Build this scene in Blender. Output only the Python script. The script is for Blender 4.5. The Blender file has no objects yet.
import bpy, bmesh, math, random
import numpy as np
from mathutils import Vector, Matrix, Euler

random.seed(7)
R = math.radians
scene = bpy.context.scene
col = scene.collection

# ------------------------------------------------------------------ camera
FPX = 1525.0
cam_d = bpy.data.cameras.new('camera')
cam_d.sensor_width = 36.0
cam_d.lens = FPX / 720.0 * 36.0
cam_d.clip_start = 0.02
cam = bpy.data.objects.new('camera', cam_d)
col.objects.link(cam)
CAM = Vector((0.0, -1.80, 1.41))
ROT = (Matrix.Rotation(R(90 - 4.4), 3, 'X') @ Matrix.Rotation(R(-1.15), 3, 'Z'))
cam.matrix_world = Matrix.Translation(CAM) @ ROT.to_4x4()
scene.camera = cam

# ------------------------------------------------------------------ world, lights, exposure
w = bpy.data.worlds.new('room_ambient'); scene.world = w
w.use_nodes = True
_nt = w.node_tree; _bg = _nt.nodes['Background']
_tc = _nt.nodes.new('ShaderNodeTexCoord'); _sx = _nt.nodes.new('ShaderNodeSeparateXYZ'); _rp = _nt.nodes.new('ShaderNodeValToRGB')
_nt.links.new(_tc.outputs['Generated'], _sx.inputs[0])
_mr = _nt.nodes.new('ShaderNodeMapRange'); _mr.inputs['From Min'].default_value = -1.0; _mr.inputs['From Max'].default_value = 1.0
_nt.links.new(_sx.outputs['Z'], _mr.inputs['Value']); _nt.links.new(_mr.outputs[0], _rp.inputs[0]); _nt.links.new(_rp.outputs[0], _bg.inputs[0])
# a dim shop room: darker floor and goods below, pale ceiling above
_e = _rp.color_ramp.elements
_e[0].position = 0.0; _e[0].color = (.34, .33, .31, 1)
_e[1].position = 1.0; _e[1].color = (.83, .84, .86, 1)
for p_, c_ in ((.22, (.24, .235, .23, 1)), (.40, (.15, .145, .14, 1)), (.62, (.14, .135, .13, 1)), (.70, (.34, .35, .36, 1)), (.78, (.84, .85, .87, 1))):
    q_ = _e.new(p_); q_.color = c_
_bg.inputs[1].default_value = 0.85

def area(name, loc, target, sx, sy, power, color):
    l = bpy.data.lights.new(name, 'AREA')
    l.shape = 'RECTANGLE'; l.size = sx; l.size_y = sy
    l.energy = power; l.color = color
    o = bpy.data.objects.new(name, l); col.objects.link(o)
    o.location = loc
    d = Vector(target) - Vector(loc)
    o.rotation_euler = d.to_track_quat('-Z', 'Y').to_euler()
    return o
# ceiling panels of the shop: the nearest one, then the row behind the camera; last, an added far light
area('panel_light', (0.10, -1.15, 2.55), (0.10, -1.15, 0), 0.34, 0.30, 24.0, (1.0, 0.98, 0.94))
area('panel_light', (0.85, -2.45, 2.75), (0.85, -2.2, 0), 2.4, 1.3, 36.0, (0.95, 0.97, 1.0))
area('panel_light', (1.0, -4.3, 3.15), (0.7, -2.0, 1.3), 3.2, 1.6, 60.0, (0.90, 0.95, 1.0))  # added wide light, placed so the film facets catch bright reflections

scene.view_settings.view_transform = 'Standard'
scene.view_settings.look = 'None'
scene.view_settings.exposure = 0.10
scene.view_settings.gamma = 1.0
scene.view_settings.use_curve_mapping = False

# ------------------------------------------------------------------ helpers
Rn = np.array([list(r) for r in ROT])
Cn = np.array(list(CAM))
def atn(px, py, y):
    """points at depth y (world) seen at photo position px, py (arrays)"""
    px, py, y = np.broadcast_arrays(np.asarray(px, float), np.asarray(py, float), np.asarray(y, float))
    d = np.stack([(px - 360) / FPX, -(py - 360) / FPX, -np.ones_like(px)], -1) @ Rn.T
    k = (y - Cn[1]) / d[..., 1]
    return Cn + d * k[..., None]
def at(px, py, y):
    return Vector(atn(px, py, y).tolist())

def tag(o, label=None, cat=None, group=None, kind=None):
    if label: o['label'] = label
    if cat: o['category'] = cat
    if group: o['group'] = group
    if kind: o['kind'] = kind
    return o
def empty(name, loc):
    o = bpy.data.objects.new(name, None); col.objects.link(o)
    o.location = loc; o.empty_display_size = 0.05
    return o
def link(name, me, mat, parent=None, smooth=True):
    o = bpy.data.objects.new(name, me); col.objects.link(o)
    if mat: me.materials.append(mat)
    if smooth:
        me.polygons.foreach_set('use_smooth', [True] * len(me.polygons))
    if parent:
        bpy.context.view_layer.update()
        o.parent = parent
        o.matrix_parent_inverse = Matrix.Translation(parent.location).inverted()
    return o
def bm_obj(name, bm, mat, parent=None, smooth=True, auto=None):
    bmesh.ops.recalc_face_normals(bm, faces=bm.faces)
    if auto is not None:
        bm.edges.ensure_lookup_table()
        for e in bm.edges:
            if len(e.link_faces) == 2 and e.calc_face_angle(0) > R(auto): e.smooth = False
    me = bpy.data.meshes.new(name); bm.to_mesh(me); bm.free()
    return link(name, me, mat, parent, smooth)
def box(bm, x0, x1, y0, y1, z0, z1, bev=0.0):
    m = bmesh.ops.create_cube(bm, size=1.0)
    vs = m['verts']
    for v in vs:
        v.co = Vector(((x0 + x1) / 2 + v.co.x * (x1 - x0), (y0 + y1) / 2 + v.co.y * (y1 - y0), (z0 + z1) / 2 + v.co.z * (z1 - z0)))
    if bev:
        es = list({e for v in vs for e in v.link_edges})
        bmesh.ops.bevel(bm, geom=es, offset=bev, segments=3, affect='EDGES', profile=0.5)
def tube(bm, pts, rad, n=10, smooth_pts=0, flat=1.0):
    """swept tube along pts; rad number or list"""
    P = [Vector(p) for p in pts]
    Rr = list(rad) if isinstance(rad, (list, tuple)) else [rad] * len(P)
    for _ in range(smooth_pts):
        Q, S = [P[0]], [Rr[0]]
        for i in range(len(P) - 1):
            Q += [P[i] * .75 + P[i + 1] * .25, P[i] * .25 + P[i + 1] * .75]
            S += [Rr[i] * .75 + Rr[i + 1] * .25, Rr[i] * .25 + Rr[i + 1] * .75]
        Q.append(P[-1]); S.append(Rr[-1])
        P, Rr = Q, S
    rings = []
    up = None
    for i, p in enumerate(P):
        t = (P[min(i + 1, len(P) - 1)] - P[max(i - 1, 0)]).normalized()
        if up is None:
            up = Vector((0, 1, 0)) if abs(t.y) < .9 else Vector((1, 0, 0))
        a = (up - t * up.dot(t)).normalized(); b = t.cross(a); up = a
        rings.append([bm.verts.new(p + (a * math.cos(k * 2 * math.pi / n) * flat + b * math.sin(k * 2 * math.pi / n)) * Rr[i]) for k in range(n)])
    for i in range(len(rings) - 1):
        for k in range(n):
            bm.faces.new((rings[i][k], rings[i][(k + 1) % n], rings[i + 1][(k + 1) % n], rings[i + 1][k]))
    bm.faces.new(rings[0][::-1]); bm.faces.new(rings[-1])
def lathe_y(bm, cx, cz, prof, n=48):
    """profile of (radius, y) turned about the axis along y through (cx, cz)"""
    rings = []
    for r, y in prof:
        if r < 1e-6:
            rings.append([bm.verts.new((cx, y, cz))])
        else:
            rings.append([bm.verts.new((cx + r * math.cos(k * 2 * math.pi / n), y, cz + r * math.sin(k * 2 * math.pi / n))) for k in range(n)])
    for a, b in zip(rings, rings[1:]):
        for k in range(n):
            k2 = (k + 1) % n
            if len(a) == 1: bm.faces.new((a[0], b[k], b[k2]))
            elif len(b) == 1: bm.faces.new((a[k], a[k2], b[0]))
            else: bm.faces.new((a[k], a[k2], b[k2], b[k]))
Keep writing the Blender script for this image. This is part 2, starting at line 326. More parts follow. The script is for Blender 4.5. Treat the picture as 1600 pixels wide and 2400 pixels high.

Stated task :: Please copy, word for word, every line from the first line of the records through the line containing "col = scene.collection", with both of those lines included and nothing else.

Written solution ::
Build this scene in Blender. Output only the Python script. The script is for Blender 4.5. The Blender file has no objects yet.
import bpy, bmesh, math, random
import numpy as np
from mathutils import Vector, Matrix, Euler

random.seed(7)
R = math.radians
scene = bpy.context.scene
col = scene.collection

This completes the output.